The timing of the letter's release itself contributed to what was already a prevailing feeling among many members that the school's administration is detached and out of touch with the school it oversees. Ela Celikbas, an assistant professor in the Department of Mathematics, said she was surprised by how quickly the board of governors released a letter after the faculty's no confidence vote.

It's an observation that also caught Leslie Wilber, another WVU alumni, by surprise.

"I think that it speaks to a lack of good faith," she said. "The administration and the Board of Governors say again and again that this is a transparent process, that they're listening to faculty and students, to alumni, they say they're listening to us. But there was an event by which faculty can make themselves heard and they didn't even take the time to actually listen before releasing a statement."

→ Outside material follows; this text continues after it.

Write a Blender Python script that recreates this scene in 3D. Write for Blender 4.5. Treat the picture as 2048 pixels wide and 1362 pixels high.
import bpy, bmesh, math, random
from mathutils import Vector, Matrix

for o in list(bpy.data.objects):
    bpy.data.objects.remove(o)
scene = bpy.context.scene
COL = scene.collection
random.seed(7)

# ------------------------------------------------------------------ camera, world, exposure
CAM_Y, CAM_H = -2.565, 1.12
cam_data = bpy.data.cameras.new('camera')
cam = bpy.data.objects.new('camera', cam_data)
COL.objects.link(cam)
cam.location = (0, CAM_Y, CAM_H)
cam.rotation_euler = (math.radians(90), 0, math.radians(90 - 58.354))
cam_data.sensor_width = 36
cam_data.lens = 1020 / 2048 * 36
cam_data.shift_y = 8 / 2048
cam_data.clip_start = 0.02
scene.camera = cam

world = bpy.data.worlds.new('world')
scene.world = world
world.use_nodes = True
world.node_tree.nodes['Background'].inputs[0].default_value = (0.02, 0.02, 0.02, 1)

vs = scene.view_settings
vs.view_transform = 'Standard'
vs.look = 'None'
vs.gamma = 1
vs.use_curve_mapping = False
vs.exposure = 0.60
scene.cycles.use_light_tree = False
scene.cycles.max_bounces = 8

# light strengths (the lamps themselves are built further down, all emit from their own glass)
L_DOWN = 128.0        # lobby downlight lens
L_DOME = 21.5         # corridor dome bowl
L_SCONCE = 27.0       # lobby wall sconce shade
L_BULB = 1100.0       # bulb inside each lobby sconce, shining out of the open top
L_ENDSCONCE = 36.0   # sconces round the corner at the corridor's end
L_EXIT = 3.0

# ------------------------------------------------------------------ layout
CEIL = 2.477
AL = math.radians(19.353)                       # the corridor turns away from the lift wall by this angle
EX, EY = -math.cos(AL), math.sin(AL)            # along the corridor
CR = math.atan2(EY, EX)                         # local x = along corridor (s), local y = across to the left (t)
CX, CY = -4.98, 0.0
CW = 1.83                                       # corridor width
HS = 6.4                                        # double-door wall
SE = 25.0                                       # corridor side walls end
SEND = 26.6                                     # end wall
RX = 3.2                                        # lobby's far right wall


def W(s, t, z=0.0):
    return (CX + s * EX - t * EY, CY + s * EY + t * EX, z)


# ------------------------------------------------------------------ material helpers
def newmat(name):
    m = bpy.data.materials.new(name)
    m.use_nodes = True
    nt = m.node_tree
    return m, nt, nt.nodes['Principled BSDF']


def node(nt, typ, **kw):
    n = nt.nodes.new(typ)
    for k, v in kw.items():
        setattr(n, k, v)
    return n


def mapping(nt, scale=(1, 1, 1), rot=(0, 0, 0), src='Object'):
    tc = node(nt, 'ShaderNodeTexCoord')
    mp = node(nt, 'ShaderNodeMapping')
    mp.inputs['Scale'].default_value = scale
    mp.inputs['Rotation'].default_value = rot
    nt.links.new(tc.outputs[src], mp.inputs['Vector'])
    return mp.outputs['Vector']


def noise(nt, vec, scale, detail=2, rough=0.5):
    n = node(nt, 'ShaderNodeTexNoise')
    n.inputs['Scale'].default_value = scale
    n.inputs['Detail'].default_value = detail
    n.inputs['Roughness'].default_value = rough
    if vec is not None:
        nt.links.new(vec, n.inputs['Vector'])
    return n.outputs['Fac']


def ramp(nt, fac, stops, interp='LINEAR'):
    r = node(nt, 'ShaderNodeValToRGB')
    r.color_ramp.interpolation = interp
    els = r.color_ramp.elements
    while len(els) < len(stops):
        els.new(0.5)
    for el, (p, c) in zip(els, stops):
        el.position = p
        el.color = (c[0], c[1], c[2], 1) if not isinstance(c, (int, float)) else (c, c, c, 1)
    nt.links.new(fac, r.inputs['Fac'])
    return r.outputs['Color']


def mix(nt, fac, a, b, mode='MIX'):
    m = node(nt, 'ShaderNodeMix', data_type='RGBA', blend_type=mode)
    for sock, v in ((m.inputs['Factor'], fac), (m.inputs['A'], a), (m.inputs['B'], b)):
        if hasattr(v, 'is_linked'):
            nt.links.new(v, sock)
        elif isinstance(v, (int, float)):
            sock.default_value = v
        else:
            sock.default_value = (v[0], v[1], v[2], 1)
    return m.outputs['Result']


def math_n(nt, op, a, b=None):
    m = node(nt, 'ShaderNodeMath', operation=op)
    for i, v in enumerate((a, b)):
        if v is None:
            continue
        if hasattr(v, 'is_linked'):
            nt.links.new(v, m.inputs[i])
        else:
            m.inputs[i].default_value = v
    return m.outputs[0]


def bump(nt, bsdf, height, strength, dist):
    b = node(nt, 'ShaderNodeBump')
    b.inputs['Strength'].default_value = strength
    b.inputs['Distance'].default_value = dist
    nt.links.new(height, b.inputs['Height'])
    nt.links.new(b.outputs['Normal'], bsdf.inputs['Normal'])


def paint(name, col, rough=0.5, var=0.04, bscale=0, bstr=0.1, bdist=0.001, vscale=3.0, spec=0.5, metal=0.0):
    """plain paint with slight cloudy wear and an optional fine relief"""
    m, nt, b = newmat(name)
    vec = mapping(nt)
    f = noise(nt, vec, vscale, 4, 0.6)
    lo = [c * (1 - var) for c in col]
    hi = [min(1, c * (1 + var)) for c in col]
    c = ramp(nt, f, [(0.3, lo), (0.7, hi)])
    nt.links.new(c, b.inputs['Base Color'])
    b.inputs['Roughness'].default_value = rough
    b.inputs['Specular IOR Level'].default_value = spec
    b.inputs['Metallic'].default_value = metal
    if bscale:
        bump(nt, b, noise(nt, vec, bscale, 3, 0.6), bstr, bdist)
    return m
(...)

Celikbas, especially, fears for the university's ability to keep its R1 designation, which signifies the school's ability to remain at the forefront of research and innovation. The cuts will structurally jeopardize WVU's ability to maintain its research, which could lead to diminished output and cause the school to lose the R1 designation. The designation is important, because it comes with federal and private funding that helps the school do its work. The university is already $45 million in the hole, losing the extra funding from the R1 designation would only imperil it more.

"Is this really helping the state of West Virginia and its residents," Celikba said. "Are we really following our land grant mission by these changes? What are they going to accomplish by butchering liberal arts education and mathematics, graduate programs and many others? Will they be able to keep the R1 title? I don't think so."

There has been one recurring narrative that has flowed out of the larger discussion around the cuts. There have been certain historical parallels to West Virginia's history that people like Miller haven't been able to ignore. She said the coal camps that built West Virginia brought in a lot of immigrants but didn't educate them, paying them in company scrip and only allowing their wages to be spent at the company store so the money would stay with the business.

She said there was an active attempt to keep workers uneducated so that nothing could prevent the coal companies from extracting the state's natural resources at the expense of its residents.

"I think you know, it's just coming around again, then it was coal," she said. "Now, I think you could argue that it's natural gas, or forestry, they're coming here for our resources, and it's going to be easier for them to take it if we don't know the importance of that."